"An awful lot of goldsmiths and jewelers went, the records say, to be soldiers and a very large proportion didn't come back," she said.
The hoard's owners also may have been jewelers who decided to bury their stock and move abroad until peace returned "and that secret went with them."
One engraved gemstone bears the name of Viscount Stafford, a title awarded in 1640, meaning the hoard was buried sometime between then and 1666, when the area's buildings were destroyed in the Great Fire of London.
It lay undisturbed for almost 300 years until it was discovered in 1912 by construction workers demolishing a building in Cheapside, a busy commercial thoroughfare in the oldest part of London, the City. They took it to a pawnbroker who fortunately offered it to a trustee of the Museum of London.
The gems caused a sensation when they were displayed in 1914, but have never been shown as a complete collection until now.
The exhibition reveals an era, like our own, attracted by opulence. British ships were exploring the world, returning with new goods and products. The hoard includes gems from India, emeralds from Colombia and even a cameo of Cleopatra from ancient Rome.
Clothing was richly embroidered, and "jewels had to dazzle to stand out," said museum fashion curator Beatrice Behlen.
Eye-catching exhibits include chains of gemstones and blue-and-white enameled flowers up to 15 feet (4.5 meters) long, worn looped around the neck and body. There are emerald earrings shaped like bunches of grapes; bracelets of pearls, rubies, amethysts and diamonds; and the wonderfully named bodkins bejeweled pins given as love tokens.

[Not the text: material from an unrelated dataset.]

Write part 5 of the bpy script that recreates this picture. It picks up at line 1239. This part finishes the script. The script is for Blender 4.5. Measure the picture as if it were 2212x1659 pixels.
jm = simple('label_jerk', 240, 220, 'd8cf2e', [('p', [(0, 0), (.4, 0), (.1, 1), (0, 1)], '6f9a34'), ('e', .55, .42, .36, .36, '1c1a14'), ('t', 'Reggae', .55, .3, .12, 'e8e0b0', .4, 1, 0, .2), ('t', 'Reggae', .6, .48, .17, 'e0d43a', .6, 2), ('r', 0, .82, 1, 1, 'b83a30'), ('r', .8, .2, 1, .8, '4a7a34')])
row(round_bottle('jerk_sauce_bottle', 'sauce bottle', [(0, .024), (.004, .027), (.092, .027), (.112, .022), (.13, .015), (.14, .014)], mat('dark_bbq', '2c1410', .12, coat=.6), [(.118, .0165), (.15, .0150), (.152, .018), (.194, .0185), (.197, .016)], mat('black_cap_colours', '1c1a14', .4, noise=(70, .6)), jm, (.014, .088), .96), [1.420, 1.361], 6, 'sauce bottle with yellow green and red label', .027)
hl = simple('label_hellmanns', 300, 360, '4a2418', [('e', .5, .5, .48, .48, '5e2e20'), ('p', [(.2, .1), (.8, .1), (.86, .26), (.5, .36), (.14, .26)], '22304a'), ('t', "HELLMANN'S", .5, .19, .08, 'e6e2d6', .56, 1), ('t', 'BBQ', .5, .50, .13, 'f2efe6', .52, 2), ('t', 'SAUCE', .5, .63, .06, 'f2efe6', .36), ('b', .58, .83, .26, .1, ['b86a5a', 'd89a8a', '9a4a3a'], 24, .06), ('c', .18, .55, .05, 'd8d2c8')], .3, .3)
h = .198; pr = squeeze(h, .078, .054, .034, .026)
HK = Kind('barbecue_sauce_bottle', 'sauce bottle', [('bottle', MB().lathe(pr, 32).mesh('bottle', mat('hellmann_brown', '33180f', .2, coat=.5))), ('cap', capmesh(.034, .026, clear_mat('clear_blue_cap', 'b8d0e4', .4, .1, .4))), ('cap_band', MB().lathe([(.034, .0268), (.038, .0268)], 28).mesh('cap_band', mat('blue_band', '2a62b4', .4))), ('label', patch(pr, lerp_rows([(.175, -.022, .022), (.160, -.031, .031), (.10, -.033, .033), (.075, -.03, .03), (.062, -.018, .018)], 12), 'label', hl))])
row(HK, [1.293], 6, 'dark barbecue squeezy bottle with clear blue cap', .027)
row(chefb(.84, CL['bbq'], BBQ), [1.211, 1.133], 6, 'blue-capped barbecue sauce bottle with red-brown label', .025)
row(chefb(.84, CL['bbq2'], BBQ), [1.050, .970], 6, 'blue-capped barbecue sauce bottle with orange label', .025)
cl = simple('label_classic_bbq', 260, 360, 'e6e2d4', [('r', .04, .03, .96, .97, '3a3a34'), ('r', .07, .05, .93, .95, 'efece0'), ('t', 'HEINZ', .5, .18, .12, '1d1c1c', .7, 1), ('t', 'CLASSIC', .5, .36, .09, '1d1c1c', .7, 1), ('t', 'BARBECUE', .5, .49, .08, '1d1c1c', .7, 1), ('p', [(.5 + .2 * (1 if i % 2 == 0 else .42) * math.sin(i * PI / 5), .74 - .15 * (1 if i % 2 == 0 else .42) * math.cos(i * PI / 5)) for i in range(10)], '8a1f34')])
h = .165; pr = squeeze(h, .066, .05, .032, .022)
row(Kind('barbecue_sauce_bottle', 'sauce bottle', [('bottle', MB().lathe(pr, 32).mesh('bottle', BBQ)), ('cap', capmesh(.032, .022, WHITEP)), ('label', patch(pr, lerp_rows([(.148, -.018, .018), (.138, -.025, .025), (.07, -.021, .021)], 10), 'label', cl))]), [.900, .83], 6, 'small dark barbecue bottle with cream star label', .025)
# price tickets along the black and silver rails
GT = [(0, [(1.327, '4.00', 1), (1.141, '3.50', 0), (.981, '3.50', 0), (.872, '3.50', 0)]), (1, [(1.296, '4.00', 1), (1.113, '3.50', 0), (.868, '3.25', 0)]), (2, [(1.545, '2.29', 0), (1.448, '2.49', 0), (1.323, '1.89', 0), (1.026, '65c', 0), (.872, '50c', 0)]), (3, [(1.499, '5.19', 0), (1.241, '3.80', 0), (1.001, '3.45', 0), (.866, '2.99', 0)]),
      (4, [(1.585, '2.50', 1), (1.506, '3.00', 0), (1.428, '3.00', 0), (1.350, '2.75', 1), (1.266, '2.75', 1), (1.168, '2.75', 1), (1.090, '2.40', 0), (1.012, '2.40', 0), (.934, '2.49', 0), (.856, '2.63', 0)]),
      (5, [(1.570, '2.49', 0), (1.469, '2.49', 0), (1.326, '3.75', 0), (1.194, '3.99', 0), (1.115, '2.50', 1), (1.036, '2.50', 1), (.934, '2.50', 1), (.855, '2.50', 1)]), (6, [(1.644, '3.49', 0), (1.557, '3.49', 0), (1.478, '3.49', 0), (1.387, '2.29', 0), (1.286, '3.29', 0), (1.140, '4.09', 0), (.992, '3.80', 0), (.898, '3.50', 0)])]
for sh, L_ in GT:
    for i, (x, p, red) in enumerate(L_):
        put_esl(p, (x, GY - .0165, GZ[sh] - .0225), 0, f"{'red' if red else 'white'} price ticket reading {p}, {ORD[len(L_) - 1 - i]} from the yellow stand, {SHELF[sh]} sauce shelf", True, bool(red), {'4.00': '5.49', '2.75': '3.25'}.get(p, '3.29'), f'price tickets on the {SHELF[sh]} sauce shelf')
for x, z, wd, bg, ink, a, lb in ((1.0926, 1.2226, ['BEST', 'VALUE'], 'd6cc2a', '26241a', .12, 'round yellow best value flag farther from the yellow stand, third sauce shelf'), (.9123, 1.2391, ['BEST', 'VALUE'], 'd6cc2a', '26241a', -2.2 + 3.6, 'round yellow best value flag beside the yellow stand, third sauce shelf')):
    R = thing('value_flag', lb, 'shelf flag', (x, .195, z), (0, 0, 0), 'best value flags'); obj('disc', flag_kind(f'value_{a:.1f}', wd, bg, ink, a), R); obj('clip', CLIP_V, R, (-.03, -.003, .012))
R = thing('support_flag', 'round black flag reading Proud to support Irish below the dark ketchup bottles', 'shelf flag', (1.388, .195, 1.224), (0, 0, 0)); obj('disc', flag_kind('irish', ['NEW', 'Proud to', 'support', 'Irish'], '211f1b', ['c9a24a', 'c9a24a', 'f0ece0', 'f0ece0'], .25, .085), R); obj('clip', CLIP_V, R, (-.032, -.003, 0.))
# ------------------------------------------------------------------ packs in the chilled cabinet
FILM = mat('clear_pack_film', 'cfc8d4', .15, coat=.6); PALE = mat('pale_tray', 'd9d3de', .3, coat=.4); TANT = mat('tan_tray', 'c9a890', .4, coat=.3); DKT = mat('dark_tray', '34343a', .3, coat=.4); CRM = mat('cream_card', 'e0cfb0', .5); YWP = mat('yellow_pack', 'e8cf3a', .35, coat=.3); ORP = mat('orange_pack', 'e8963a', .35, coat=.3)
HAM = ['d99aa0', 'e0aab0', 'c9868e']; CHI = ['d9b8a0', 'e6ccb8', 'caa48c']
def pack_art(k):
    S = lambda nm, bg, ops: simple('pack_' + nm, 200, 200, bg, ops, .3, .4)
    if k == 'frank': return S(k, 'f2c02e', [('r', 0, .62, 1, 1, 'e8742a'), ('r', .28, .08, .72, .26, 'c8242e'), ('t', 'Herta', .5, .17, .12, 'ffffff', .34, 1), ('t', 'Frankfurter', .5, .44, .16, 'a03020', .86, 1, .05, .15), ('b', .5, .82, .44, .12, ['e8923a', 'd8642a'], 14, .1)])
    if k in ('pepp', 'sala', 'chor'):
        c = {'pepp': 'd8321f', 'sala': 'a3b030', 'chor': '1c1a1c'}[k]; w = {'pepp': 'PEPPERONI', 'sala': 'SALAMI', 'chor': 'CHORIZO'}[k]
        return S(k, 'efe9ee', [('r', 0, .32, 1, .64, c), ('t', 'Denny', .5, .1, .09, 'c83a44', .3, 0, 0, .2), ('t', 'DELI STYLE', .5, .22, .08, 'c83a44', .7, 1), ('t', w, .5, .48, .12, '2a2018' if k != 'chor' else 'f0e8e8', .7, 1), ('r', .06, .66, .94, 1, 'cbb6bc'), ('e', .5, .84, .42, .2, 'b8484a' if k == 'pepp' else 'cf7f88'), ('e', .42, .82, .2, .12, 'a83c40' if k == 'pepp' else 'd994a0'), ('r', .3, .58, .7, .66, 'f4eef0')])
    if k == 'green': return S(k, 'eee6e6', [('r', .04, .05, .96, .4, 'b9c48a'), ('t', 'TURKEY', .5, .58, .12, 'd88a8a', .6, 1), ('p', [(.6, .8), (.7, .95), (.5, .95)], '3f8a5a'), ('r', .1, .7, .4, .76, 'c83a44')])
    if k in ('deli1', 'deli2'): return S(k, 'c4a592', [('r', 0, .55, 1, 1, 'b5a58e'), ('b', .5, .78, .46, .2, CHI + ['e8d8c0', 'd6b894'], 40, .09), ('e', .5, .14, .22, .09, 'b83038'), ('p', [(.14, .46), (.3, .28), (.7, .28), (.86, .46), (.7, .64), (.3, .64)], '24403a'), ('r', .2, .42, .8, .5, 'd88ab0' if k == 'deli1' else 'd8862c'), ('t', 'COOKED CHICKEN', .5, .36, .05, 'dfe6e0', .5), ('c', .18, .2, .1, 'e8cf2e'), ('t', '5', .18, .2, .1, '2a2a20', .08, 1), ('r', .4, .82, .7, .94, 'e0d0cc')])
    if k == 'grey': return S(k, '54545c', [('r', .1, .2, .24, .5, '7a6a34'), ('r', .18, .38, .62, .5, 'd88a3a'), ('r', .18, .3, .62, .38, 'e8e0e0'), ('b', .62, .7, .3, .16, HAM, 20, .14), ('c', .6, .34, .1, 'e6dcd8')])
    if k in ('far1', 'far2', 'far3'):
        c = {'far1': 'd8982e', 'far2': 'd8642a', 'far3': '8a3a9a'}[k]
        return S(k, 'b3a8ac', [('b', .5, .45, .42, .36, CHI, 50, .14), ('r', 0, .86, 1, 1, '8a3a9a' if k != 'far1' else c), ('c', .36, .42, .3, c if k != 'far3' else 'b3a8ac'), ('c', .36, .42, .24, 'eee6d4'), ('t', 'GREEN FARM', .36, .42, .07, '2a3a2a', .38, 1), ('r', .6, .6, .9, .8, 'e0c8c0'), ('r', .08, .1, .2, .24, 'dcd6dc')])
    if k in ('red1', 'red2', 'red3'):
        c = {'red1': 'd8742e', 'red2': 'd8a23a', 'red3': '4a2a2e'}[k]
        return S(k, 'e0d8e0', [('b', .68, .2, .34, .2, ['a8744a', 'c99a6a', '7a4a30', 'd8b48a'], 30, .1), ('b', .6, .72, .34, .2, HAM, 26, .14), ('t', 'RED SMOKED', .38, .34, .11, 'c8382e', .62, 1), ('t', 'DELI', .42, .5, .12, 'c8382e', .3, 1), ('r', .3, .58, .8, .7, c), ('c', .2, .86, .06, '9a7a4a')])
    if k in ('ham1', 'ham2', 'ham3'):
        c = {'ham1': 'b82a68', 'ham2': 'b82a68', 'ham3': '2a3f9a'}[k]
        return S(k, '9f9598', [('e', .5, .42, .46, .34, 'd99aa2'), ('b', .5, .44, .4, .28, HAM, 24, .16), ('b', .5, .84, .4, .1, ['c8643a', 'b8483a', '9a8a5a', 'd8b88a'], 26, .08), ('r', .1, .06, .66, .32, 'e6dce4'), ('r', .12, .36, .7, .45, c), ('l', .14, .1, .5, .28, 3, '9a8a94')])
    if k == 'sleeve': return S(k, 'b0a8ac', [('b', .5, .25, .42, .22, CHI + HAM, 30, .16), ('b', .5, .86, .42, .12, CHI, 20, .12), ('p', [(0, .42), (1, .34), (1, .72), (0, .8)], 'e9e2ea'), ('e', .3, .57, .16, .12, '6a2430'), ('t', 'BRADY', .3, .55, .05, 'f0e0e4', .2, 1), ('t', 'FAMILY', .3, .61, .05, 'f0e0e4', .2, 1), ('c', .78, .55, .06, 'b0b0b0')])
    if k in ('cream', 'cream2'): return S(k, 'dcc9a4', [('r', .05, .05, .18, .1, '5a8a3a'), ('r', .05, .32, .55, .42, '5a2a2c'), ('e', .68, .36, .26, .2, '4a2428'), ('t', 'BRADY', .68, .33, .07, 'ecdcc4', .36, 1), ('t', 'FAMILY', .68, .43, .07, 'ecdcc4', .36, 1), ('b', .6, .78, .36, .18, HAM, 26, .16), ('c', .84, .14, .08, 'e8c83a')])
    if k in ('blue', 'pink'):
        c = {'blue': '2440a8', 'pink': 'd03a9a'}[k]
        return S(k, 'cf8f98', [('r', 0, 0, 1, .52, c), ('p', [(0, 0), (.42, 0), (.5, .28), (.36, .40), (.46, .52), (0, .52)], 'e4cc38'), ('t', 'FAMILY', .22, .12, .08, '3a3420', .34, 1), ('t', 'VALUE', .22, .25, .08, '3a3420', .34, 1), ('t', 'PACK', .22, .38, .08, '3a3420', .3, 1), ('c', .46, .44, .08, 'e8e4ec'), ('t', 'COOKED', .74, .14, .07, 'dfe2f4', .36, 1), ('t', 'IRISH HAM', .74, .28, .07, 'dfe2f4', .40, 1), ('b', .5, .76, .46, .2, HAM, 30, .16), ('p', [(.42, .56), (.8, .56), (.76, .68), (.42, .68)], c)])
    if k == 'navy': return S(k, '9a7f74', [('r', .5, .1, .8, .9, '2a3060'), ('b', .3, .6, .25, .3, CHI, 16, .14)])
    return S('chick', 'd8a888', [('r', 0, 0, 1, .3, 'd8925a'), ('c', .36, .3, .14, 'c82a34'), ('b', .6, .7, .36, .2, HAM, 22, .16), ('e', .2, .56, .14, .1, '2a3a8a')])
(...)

There's a tiny, exquisite scent bottle decorated with opals, diamonds, rubies and sapphires and a recreated 17th-century perfume, strong and spicy, that visitors can sniff to enhance the experience.
Curators say that in this case, an old cliche is true. The hoard is priceless there's no equivalent collection to measure it against. Some of the items are unique, such as a tiny watch made from a single Colombian emerald crystal.
"In terms of craftsmanship, it's a piece of utter brilliance," Forsyth said.
The exhibition also offers a glimpse of the working methods of the craftsmen who made the jewels. London was a center of the gem trade, drawing craftsmen from Britain, the Netherlands, France, Spain, Germany and beyond.
Some of them combined enormous skill with flexible morals. One of the jewelers whose work has been identified is master counterfeiter Thomas Sympson, who turned rock crystal into fake rubies so convincing they sold for thousands of pounds apiece.
Forsyth said that taken as a whole, the collection is "a time capsule of contemporary taste, fashion and craft skill."
"Through this hoard, you get a glimpse of that world," she said.
The Cheapside Hoard is at the Museum of London until April 27.